Dios no juega a los dados, pero la imagen que las personas tienen de ellas mismas sí que lo hace.

El faquir de las estaciones en el Metro

El joven —sus 30 años no le quitan la juventud, que se mantiene mientras la persona no consiga empleo— se impacienta porque no se le deja desarrollar de su oficio. ¿Qué pasa? ¿Por qué nunca se establecen los derechos de las personas que quieren sacrificarse con tal de ganarse la vida? “¿Dónde puedo poner mi cama de clavos?”. Luego de un forcejeo y de ruegos incesantes, el joven obtiene el espacio suficiente donde establecer su estera del dolor propiciado. Se quita la ropa, no que lo cubriera en demasía, y se tiende exhausto. Ahí permanece los dos minutos que convocan la atención de algunos, la indiferencia de otros, las sonrisas de burla:

—Esos clavos son de hule.
—Si quieren faquires les presento a mis cuñados porque mis hermanas son un martirio de 24 horas diarias.
—¿Por qué sufres pudiendo ser diputado?
—Déjenlo al pobrecito, se ve que prefiere sufrir a trabajar.

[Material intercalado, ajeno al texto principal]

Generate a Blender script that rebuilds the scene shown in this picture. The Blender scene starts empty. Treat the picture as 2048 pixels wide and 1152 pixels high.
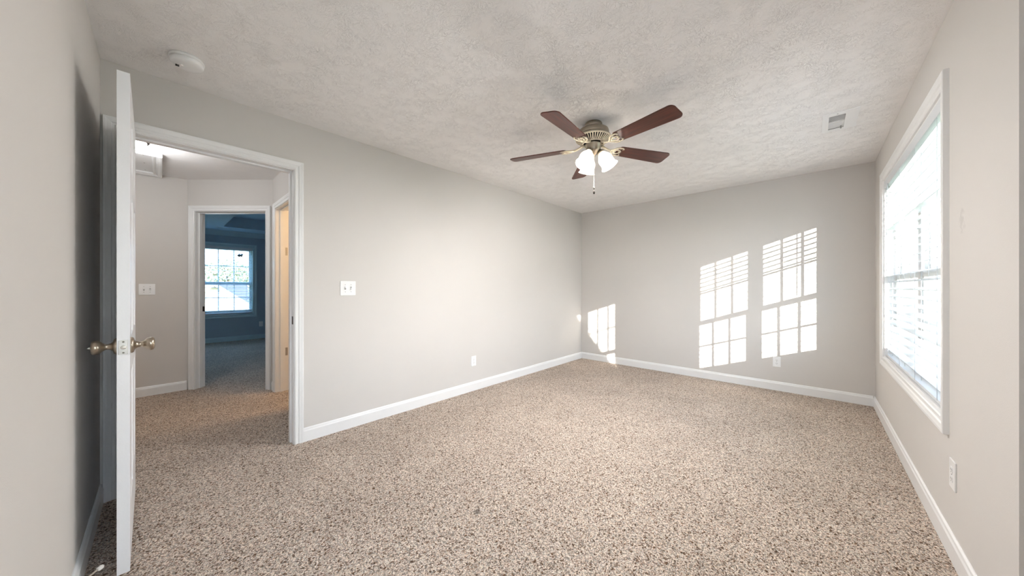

Se llega a la siguiente estación, el joven con rapidez se levanta y con rapidez enrolla su cama del sufrir y le solicita apoyo a los presentes. Algunos le dan un peso, un manirroto le da cinco, otros le recomiendan la búsqueda de empleo. Se dirige a la puerta y, desesperado, les grita al salir: “Gracias por su amistad, estoy seguro que Dios los recompensará en el infierno, pendejos”.